Une semaine passe. Raspoutine ne quitte pas son panier et urine sous lui, ne se levant que pour manger. Le laver pour éviter les irritations n’est qu’un pis aller et n’est pas très bien perçu par le pépère, malgré toute la douceur des manipulations. Il prend des antalgiques et offre tout de même une tête de grognon, des oreilles basses et n’apprécie que très peu les timides caresses.

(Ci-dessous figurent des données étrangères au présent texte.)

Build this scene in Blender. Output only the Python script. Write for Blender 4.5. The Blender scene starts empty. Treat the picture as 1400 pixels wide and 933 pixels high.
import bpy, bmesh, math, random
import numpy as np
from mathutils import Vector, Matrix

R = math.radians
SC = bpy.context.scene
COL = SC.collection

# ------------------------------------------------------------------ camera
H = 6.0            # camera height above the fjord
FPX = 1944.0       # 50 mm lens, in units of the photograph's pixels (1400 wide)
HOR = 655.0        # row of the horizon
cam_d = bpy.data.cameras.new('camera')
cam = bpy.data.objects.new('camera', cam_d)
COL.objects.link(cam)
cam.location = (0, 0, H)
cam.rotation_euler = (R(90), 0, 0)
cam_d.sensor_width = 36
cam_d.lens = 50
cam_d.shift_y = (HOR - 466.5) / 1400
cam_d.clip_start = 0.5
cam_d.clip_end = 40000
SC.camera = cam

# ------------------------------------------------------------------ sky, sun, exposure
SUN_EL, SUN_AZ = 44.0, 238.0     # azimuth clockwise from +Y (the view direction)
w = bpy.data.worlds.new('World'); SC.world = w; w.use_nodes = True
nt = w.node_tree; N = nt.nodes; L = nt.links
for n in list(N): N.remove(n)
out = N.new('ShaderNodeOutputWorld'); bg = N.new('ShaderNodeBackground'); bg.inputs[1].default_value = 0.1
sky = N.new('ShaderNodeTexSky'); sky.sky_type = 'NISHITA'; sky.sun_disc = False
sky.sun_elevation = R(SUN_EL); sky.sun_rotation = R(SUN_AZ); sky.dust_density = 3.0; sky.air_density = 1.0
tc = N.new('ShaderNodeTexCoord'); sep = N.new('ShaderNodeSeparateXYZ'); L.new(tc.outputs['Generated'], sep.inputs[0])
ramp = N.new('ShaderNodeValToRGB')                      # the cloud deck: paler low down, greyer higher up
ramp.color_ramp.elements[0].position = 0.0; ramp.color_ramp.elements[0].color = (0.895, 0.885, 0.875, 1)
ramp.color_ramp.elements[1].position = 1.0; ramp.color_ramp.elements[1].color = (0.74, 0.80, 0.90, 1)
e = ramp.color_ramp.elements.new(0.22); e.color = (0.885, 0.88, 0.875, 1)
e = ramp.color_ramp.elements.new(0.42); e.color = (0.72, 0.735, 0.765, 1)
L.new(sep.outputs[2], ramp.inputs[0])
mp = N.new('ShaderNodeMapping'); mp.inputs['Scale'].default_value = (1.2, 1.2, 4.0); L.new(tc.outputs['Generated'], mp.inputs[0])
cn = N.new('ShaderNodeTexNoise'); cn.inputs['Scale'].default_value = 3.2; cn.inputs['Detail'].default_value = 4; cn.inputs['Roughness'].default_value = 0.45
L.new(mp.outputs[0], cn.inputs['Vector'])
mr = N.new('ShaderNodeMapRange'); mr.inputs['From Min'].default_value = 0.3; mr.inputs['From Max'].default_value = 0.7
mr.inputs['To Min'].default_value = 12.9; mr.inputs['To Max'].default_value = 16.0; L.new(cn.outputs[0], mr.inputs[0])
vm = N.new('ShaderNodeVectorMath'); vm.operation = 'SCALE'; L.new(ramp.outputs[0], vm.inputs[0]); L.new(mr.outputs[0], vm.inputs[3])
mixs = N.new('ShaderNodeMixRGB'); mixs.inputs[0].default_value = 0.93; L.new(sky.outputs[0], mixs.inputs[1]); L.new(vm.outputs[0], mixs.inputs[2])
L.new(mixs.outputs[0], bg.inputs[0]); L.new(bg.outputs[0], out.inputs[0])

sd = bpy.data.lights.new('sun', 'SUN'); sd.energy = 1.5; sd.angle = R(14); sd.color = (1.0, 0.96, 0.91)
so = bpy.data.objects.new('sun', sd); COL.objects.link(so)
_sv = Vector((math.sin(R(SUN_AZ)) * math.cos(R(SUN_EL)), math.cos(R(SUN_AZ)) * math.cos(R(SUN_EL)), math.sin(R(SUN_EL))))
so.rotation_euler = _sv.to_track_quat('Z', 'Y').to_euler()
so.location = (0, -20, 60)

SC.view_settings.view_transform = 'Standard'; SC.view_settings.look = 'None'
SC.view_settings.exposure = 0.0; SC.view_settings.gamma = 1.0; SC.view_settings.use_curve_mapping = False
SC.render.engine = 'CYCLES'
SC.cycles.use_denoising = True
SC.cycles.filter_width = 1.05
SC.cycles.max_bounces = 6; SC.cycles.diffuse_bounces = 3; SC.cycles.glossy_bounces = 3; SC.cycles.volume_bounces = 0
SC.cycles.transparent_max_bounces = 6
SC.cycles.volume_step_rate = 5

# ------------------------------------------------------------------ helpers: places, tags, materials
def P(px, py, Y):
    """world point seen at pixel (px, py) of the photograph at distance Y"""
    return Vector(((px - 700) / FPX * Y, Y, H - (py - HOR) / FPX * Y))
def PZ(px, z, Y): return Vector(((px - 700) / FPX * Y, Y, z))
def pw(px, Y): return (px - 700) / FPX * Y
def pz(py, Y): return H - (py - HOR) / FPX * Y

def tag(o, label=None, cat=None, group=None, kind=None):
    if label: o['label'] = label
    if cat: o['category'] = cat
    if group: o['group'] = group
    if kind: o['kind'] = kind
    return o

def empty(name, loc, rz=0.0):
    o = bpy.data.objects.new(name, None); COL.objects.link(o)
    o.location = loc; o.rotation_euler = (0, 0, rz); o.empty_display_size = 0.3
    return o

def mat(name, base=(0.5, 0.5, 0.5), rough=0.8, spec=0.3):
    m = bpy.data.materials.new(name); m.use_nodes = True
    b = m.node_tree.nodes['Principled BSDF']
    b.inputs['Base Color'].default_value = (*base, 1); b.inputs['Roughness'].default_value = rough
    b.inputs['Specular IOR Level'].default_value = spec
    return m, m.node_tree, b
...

Seule Michelle a droit à son ronronnement discret, car faible.
Le point est fait de nouveau avec le vétérinaire et les voisins, et la décision est prise de l’aider à rejoindre les étoiles.
Cela peut paraître joli, dit comme cela : « rejoindre les étoiles ». Abréger les souffrances. Euthanasier. Soulager. Tous ceux qui ont dû prendre la décision pour leur compagnon à quatre pattes savent combien c’est difficile de le dire, de se le dire : on va arrêter là, parce qu’il souffre, parce qu’il n’a plus de plaisir à vivre, parce que ce n’est plus possible. Et nous tous qui avons dû passer par là un jour, devrons vivre avec ces questions : « Est-ce que c’était le bon moment ? Est-ce que cela n’était pas trop tôt ? Trop tard ? »

Raspoutine, Michelle et sa voisine ont donc été chez le vétérinaire et si un seul petit cœur s’est arrêté de battre, il faut savoir qu’il a, au même instant, rempli de larmes celui des trois humains qui étaient là.

C’était un chat libre dans toute sa splendeur, par son histoire, son caractère et sa magnifique robe rousse. Raspoutine était son nom.